Layout is slugish.
The first time I saw layout in action on an official video I saw an example model (very small and simple) and someone inserting it in a sheet as a viewport, rotating the viewport and dimensioning it very fast in 3D.
I immediatelly immersed in the dream, at that time, that I could do this with my buildings.
We were at version 8 and Layout 2 if I’m not mistaken… I learnt the hard way that if I really wanted to use Sketchup+Layout effectivelly, I had to work in sketchup and prepare things first as much as I could and only send the model, with every viewport setup as a scene, into layout.
Otherwise, it would be, put simply, impossible.
Layout has grown faster since then but it’s still very slow and I think everyone that has to deal with fairly complex models in Layout faces the same issues even with super GPU+CPU combos, as is my case.
So the result is that if you want to be effective in Layout you must endup setting up scenes that represent 2D views of the model and will remain untouched in layout. No change will take place in them that requires revealing they are actually 3D views of the model.
The only requirement we have on these viewports is usually setting up scale, move them around, and framing them.
The workflow is pretty standard by now: setup scenes and stick with them on Layout and if needed, change them on Sketchup and reload in layout.
I know of noone that even dreams on rotating their complex models in a LO viewport.
So, my conclusion is that Layout is basically used to display static 2D views of Sketchup scenes and if you feel this is true too then…
Why is Layout dealing with 3D viewports all the time?..
When any change to a viewport makes Layout stall?
When any time a model is reloaded Layout stalls?
When any missed double click ruins viewport camera?
When this seems to be the main reason overall usability drops so much?
When that’s the reason many (most) users think Layout is unuseable?
And when it’s a feature most of us are not using?

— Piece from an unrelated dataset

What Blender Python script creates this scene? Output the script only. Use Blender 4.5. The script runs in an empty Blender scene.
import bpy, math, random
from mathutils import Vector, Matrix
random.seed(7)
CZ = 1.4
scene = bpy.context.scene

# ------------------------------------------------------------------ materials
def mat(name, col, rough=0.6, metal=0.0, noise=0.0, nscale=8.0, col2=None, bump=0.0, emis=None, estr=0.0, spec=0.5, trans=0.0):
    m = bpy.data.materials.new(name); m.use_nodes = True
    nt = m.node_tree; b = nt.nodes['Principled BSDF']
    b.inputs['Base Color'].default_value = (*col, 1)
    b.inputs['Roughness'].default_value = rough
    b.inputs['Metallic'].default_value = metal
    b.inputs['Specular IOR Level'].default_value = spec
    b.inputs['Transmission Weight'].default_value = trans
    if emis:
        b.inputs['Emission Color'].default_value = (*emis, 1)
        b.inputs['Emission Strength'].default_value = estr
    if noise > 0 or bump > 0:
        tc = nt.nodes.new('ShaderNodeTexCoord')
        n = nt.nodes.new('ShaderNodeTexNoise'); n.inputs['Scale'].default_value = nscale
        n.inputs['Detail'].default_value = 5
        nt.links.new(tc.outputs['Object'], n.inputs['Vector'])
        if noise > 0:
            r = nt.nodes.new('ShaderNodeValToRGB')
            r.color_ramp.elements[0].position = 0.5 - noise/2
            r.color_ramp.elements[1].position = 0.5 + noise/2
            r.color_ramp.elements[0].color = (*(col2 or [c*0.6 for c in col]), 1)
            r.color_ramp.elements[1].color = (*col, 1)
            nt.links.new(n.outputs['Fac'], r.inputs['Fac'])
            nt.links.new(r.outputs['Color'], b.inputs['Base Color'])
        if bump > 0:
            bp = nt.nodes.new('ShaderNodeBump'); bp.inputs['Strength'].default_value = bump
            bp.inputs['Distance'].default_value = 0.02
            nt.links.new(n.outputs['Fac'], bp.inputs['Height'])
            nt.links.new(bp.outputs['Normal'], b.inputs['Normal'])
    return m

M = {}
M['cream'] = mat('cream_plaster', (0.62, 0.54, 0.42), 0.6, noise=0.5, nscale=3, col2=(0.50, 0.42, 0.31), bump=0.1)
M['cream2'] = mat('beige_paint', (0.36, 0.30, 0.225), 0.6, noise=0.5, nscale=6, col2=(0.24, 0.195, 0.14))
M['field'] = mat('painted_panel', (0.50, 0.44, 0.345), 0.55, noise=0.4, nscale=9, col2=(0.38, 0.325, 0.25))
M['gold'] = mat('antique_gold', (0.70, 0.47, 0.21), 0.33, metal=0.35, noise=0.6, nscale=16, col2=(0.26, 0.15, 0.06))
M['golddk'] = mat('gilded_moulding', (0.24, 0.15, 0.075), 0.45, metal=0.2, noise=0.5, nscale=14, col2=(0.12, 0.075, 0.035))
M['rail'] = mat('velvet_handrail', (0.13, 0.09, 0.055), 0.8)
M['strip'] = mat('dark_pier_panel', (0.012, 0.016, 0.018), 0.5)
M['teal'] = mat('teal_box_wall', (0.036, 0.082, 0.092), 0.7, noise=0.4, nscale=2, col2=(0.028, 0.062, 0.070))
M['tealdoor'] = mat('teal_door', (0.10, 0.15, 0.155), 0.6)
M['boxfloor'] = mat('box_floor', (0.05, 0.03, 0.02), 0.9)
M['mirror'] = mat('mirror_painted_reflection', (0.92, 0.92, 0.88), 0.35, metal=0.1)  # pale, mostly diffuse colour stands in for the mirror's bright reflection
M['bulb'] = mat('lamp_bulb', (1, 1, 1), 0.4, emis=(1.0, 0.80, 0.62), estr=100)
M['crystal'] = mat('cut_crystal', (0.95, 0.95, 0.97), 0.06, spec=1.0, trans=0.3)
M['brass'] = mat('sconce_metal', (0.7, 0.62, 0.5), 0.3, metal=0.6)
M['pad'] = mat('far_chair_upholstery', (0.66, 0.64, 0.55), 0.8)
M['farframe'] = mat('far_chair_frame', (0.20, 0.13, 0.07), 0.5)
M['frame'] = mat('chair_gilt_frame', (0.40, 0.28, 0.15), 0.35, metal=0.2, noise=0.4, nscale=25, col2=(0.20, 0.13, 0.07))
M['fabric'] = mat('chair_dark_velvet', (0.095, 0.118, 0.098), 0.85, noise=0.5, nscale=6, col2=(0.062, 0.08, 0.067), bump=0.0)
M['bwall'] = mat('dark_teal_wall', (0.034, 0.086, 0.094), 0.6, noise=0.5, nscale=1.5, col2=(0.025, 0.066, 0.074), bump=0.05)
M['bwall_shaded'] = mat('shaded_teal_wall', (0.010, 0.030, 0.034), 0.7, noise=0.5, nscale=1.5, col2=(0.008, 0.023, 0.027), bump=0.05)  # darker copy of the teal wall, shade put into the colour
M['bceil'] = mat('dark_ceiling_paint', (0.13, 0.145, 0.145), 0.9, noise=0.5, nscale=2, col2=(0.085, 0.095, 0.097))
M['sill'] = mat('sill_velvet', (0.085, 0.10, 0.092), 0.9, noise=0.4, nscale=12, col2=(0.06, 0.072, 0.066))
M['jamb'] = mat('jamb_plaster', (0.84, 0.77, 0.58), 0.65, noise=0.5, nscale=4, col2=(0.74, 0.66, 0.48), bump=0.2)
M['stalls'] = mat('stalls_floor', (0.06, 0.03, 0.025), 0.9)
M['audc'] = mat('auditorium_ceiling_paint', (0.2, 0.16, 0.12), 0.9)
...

Add to this the fact that any manipulation on a 3D model viewport from Layout’s side will break its direct link with Sketchup and we’re getting to my wish:
I wish that when inserting a model I could generate viewports as 2D vector graphics (SVG probably) rather than the heavier 3D model viewports that I don’t need.
So I envision the following:
1 - An easy way to choose if you want your model treated as 3D, 2D or 2D+3D - When inserting a model the options below would popup and the same thing would happen when using “Send to Layout…” from within SU. On existing Layout files the options would be managed through File > Document Setup > References.
2 - Insert Model as full 3D model - This would behave exactly as we have right now where the model is represented as editable 3D Viewports - It would be the Heavy and Slow version;
3 - Insert Model as a Set of 2D graphics corresponding to Sketchup Scenes - No scene in the model would be 3D, instead it would be replaced by a 2D graphic. Hopefully this would be the fastest import though I imagine converting scenes into graphics when reloading could take some time. (at least the same time it does now… )
4 - Insert a Model in a mixed 3D/2D - Where you can choose if a viewport treats it’s scene as a 2D graphic or a 3D model. Basically this will give you fine tune control at the expense of a less simpler setup.
-
Raster image - As a jpg, exactly as a 2D viewport on Raster;
-
Vector image - As an SVG, exactly as a 2D viewport on Vector;
-
Hybrid image - SVG lines, on top of a 2D raster image.
The beauty of this would be that it could seamlessly continue the existing Layout workflow without the pain of each viewport being a full 3D model:
- You could still use low raster quality for edit but high for export;
- You could still export simple DWG and PDF’s wich would look exactly the same;
- Styles could still influence an SVG graphic as long as it has the same organizing structure as a Sketchup file;
- Framing a fixed scale 2D graphic could easily be achieved through masking or using the existing scale handling wich is very natural to 2D work.
- Rotating and moving are intuitivelly simple to understand that still would work.
- Finally each viewport could simply be a 2D Sketchup file exported from one or several flattened scenes and linked to Layout through a folder in sync with the layout file.
Basically, this would turn Layout into the kind of software it seems to be. A 2D vector graphics software with some tools that look like Architectural tools and a very neat but hardly usable ability to manipulate 3D views.
I hope this gets some attention and I hope it leads to better ideas.